Tuesday, March 6, 2012

Cultivating Mindfulness

In spite of my best intentions and efforts to live in a way that is grateful, centered, and mindful, I tend to get distracted. I assume we all do to varying degrees, and this is OK. But I’ve recently found a practice that helps me some in this regard: memorizing and/or composing short mindfulness prayers for various daily activities. Thich Nhat Hanh has translated a bunch of short prayers (called gathas) in Present Moment Wonderful Moment. He encourages us to memorize these short prayers, to change them and make them our own, to write new prayers that are appropriate for our situation. The wonderful thing about them is that they are tied to daily activities--drinking tea, using the phone, washing dishes. As we incorporate these prayers into daily life, the activities themselves become reminders of our need to be awake. When we get distracted, turning on the faucet or making a phone call or myriad other activities can remind us to live in the present, to be aware of God's presence with us. Here is one of my favorite gathas from Nhat Hanh’s book; it is for drinking tea:

This cup of tea in my two hands,
mindfulness held perfectly.
My mind and body dwell,
in the very here and now.

5 comments:

living stones said...

Very insightful, John. Thank you for this reminder to be present to and aware of God's presence. I love that "turning on the faucet or making a phone call or myriad other activities can remind us to live in the present, to be aware of God's presence with us." I want to live this way, and I want to be in spiritual relationship with others who seeking to live this way, too. I'm grateful for you and for your insight and reflection.
--Rickey

Anna Cotton said...

John, I really like the idea of memorizing or writing new prayers to help me be mindful. This poetic one from Nhat Hanh is beautiful. I’m off to have a cup of tea, which I will hold in my two hands in a new way. Thank you for sharing and blessings on you and Erica, Anna

Paul Corrigan said...

This sounds something like an "applied Jesus prayer." Thanks for sharing.

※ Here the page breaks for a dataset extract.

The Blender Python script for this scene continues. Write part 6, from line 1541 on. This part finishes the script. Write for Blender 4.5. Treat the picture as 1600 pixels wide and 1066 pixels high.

And it is very good to hear from you in this space again!

Daniel said...

John, I always appreciate your honest voice in the matters of the spiritual journey, and particularly in this entry, your creative approach to mindfulness. This is a timely reminder for me to remain present in all activities, especially the mundane. Thanks for sharing!

Mark Wills said...

John, I'm a little late to the party, but I appreciate your thoughts. I like the mashup mentality with which Thich Nhat Hanh prefaces this practice. I'll have to attempt writing one for house chores!